Scene script records
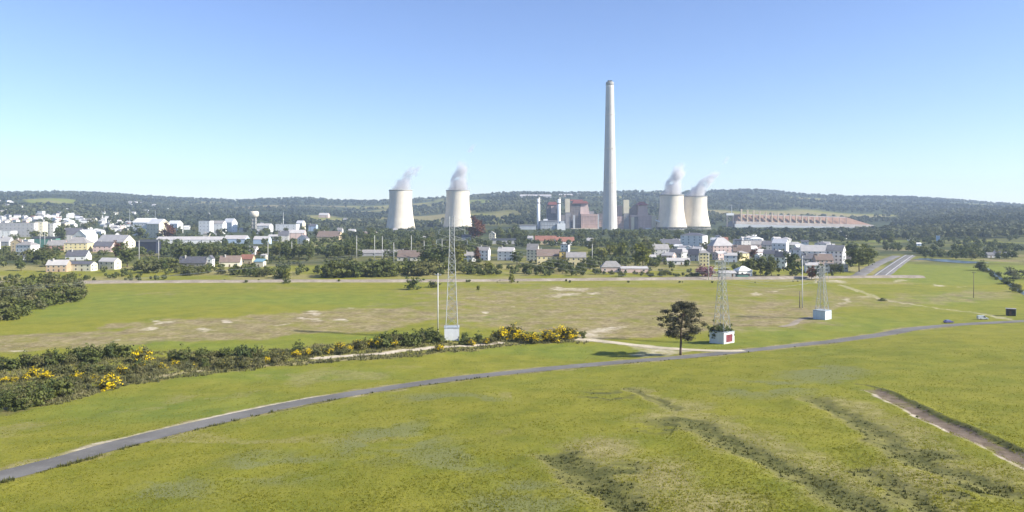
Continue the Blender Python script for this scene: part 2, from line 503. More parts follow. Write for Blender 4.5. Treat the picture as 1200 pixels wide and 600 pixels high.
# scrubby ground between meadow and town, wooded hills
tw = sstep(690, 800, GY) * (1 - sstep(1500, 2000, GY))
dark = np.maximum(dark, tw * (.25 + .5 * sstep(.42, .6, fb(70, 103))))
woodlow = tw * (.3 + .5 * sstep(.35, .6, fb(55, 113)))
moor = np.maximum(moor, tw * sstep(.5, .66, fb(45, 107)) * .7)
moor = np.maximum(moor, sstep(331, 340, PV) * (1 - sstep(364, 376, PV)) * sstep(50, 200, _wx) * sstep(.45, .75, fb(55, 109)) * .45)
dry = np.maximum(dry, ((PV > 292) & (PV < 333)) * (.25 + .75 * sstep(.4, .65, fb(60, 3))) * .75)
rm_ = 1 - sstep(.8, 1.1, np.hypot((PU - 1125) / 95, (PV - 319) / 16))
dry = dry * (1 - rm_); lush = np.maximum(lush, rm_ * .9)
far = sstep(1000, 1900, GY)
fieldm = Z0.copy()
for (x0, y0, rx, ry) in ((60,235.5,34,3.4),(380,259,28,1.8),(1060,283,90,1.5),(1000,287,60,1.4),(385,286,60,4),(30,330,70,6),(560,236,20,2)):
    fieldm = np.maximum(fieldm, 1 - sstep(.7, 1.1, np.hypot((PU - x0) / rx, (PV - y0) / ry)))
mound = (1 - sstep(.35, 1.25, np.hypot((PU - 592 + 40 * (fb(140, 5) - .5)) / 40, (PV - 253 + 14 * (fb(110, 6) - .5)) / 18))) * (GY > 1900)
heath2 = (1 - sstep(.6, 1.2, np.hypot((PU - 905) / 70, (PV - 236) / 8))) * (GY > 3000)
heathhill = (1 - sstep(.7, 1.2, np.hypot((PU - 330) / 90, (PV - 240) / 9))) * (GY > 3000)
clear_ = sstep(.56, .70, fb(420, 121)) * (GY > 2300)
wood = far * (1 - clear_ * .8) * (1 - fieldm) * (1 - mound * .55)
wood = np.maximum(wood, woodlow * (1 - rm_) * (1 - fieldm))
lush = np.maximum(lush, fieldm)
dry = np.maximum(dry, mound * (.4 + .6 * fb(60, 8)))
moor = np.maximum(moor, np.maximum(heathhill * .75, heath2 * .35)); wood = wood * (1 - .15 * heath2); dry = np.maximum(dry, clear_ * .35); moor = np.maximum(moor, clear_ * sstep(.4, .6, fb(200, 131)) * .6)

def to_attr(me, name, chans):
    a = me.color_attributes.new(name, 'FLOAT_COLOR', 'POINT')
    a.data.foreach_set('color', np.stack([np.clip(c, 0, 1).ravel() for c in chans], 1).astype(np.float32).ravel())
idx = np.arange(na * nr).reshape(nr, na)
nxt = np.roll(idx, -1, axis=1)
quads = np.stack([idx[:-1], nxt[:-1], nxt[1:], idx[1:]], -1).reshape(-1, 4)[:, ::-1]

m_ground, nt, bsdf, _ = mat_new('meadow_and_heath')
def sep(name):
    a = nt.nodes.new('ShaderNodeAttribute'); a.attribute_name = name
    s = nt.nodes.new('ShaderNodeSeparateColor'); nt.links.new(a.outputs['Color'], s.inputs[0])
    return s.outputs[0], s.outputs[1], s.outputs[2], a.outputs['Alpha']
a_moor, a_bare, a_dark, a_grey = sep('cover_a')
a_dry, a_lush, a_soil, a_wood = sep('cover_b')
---
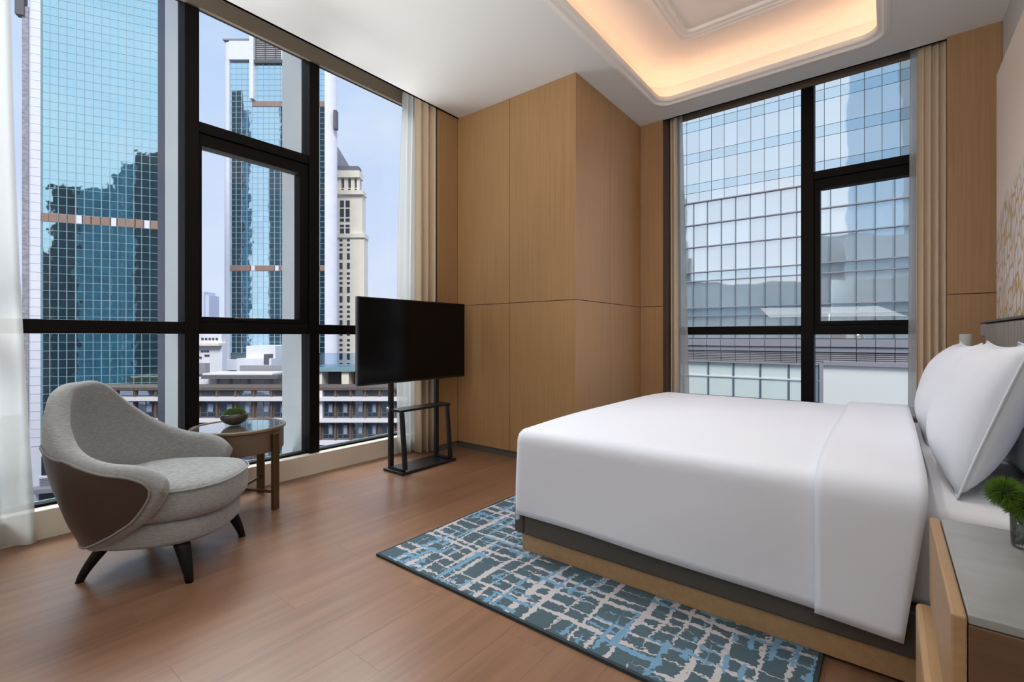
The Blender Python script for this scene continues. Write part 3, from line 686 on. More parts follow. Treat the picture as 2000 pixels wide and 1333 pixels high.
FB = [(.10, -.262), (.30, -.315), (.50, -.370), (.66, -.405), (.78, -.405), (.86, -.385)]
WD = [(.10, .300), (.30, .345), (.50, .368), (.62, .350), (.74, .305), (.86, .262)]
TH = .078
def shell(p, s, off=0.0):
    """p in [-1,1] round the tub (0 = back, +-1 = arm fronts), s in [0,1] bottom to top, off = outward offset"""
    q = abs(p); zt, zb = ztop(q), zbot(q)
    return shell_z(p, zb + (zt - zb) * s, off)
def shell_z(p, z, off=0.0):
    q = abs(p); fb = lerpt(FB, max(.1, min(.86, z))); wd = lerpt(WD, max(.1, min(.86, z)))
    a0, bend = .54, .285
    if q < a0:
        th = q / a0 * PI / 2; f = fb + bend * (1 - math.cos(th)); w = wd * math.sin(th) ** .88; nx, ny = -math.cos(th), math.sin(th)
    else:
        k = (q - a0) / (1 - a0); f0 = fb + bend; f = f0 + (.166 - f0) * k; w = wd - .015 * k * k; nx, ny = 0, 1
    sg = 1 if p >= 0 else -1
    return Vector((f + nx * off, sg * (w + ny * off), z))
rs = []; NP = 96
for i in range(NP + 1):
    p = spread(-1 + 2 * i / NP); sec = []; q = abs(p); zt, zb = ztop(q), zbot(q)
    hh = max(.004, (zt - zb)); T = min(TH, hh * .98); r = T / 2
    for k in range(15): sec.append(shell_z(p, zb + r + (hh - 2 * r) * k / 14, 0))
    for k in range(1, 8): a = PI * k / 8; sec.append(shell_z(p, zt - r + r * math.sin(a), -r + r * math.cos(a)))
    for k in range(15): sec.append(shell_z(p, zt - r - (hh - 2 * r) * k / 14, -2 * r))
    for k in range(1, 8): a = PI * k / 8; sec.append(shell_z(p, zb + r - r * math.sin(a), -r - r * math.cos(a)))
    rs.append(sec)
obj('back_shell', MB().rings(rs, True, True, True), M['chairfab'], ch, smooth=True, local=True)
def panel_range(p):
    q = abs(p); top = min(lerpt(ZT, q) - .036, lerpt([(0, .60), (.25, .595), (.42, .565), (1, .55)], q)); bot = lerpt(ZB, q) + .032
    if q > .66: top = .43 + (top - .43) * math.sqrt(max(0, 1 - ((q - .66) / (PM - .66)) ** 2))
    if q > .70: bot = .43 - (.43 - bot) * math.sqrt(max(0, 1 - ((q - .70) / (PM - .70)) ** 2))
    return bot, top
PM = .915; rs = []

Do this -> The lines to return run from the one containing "Continue the Blender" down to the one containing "moor = np.maximum(moor, np.maximum(heathhill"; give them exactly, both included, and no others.

Exercise output ->
Continue the Blender Python script for this scene: part 2, from line 503. More parts follow. Write for Blender 4.5. Treat the picture as 1200 pixels wide and 600 pixels high.
# scrubby ground between meadow and town, wooded hills
tw = sstep(690, 800, GY) * (1 - sstep(1500, 2000, GY))
dark = np.maximum(dark, tw * (.25 + .5 * sstep(.42, .6, fb(70, 103))))
woodlow = tw * (.3 + .5 * sstep(.35, .6, fb(55, 113)))
moor = np.maximum(moor, tw * sstep(.5, .66, fb(45, 107)) * .7)
moor = np.maximum(moor, sstep(331, 340, PV) * (1 - sstep(364, 376, PV)) * sstep(50, 200, _wx) * sstep(.45, .75, fb(55, 109)) * .45)
dry = np.maximum(dry, ((PV > 292) & (PV < 333)) * (.25 + .75 * sstep(.4, .65, fb(60, 3))) * .75)
rm_ = 1 - sstep(.8, 1.1, np.hypot((PU - 1125) / 95, (PV - 319) / 16))
dry = dry * (1 - rm_); lush = np.maximum(lush, rm_ * .9)
far = sstep(1000, 1900, GY)
fieldm = Z0.copy()
for (x0, y0, rx, ry) in ((60,235.5,34,3.4),(380,259,28,1.8),(1060,283,90,1.5),(1000,287,60,1.4),(385,286,60,4),(30,330,70,6),(560,236,20,2)):
    fieldm = np.maximum(fieldm, 1 - sstep(.7, 1.1, np.hypot((PU - x0) / rx, (PV - y0) / ry)))
mound = (1 - sstep(.35, 1.25, np.hypot((PU - 592 + 40 * (fb(140, 5) - .5)) / 40, (PV - 253 + 14 * (fb(110, 6) - .5)) / 18))) * (GY > 1900)
heath2 = (1 - sstep(.6, 1.2, np.hypot((PU - 905) / 70, (PV - 236) / 8))) * (GY > 3000)
heathhill = (1 - sstep(.7, 1.2, np.hypot((PU - 330) / 90, (PV - 240) / 9))) * (GY > 3000)
clear_ = sstep(.56, .70, fb(420, 121)) * (GY > 2300)
wood = far * (1 - clear_ * .8) * (1 - fieldm) * (1 - mound * .55)
wood = np.maximum(wood, woodlow * (1 - rm_) * (1 - fieldm))
lush = np.maximum(lush, fieldm)
dry = np.maximum(dry, mound * (.4 + .6 * fb(60, 8)))
moor = np.maximum(moor, np.maximum(heathhill * .75, heath2 * .35)); wood = wood * (1 - .15 * heath2); dry = np.maximum(dry, clear_ * .35); moor = np.maximum(moor, clear_ * sstep(.4, .6, fb(200, 131)) * .6)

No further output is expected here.